Dicembre 14th, 2023 Riccardo Fucile

IL PRESIDENTE DELLA CORTE SOSTITUZIONALE ALBANESE SPEIGA REGOLE E PROCEDURE: “POTREBBE VIOLARE I DIRITTI UMANI”

Holta Zaçaj, presidente della Corte costituzionale albanese, dice che i giudici hanno bloccato l’accordo tra Roma e Tirana sui migranti per delle verifiche di compatibilità tra l’intesa e la Carta.
Zaçaj, che ha collaborato con il Consiglio d’Europa, la Banca Mondiale e il Fondo Monetario Internazionale, dice al Corriere della Sera che è stato sospeso «l’iter che porta alla ratifica dell’intesa dal momento che oltre un quarto dei deputati albanesi ci ha chiesto di controllare la costituzionalità o meno del protocollo siglato tra i due Paesi. Noi abbiamo valutato che il ricorso soddisfa i criteri di ammissibilità e secondo le nostre norme questo porta automaticamente allo stop delle procedure parlamentari per la ratifica. Però lo voglio precisare: non siamo entrati nel merito del protocollo firmato».
Le obiezioni all’accordo
Nel colloquio con Leonard Berberi la presidente della Consulta albanese spiega che i trenta deputati contestano in sostanza «due aspetti. Il primo: il presunto mancato rispetto della procedura di negoziazione e firma. Secondo loro questo tipo di accordo ha bisogno dell’autorizzazione del presidente dal momento che tocca questioni di territorio. Insomma per loro non può essere un’intesa tra governi, ma tra Stati».

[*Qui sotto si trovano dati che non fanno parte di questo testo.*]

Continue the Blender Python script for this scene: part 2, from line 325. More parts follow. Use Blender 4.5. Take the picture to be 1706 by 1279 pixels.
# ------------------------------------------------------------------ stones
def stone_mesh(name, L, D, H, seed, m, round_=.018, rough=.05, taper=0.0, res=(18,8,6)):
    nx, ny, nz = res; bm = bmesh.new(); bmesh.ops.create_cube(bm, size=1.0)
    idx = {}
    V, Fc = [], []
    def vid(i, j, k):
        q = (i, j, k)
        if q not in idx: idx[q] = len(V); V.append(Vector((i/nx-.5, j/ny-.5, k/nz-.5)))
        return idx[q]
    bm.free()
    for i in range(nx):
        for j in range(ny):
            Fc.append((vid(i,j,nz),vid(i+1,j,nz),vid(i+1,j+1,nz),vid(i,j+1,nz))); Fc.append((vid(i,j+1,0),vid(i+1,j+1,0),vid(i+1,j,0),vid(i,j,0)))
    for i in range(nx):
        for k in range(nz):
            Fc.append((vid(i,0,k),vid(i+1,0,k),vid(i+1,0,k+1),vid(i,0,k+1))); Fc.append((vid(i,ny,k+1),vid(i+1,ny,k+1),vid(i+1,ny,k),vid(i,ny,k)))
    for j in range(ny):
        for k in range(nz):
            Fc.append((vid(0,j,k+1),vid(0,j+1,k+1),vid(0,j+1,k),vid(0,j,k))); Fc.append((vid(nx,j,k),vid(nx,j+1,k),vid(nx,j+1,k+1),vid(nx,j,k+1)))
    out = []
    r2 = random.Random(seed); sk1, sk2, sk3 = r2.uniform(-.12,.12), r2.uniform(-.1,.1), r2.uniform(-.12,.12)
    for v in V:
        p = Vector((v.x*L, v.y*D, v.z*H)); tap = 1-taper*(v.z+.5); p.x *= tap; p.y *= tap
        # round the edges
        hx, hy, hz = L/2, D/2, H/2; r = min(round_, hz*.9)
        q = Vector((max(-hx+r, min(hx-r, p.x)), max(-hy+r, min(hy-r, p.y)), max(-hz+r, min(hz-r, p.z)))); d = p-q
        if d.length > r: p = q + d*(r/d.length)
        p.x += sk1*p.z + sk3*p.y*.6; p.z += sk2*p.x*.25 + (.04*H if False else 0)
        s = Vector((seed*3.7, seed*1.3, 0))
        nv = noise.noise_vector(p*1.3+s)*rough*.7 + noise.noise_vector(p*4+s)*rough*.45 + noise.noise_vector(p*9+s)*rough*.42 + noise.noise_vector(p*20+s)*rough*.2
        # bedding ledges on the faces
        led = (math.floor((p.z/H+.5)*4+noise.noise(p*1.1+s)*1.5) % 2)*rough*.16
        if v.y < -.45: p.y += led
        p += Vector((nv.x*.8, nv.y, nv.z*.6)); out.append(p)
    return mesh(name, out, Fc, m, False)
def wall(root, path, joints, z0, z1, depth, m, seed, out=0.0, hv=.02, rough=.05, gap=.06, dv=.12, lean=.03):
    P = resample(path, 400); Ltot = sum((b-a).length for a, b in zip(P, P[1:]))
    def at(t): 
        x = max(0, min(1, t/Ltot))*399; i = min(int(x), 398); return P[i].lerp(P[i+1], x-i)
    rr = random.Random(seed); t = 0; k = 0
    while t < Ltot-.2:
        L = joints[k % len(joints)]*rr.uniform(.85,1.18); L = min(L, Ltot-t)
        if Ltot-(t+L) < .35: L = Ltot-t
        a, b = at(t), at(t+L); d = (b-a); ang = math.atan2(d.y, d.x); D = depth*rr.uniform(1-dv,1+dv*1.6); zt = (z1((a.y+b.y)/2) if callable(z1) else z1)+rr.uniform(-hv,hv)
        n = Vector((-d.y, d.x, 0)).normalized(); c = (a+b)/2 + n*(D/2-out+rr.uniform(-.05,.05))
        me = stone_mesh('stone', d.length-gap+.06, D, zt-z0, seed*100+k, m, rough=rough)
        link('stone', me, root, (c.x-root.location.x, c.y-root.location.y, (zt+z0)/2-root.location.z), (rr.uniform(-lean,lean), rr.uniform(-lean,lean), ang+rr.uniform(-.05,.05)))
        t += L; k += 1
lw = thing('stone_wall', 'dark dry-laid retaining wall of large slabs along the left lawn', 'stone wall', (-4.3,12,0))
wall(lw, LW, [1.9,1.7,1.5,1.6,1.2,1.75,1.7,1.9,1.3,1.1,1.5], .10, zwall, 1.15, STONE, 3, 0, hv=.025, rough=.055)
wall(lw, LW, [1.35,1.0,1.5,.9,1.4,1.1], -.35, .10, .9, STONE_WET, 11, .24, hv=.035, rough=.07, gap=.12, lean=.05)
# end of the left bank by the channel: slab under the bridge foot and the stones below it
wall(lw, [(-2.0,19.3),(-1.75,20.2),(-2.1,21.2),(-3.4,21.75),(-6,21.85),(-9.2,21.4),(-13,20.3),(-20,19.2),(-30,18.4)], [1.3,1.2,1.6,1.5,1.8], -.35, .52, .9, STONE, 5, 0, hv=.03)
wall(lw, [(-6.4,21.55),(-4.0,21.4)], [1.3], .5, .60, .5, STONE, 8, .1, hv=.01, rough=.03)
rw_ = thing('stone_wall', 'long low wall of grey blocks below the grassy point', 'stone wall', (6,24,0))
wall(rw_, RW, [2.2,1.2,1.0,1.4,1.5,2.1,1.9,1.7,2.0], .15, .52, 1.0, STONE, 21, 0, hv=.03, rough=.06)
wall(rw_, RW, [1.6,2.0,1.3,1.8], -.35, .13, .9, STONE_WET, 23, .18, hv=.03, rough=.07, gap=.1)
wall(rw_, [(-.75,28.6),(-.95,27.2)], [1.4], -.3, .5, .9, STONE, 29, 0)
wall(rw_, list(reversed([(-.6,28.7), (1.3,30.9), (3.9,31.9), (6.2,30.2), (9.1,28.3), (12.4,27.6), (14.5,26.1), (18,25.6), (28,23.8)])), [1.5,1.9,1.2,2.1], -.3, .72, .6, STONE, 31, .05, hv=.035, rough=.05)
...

Mentre secondo l’altro aspetto il protocollo «potrebbe violare i diritti umani». La sospensione è arrivata ora «perché dopo la ratifica la Corte – secondo le nostre norme – non può più controllare la legittimità o meno dell’accordo. E il ricorso avanza dubbi sulla costituzionalità del protocollo».
L’esame di merito
Nell’udienza i giudici entreranno nel merito della questione: «Siamo tenuti a farlo, dobbiamo esaminare nel dettaglio il protocollo su quei due punti sollevati da un quarto del Parlamento albanese. Ma ripeto ancora: non siamo entrati proprio nel merito». Gli altri step della procedura sono questi: «Le due parti dovranno inviare la documentazione entro il 4 gennaio 2024. E dal giorno del deposito del ricorso (6 dicembre 2023) abbiamo massimo tre mesi di tempo per pronunciarci. Nel caso specifico vuol dire che entro il 6 marzo 2024 la Corte deve dire se l’accordo è legittimo o no».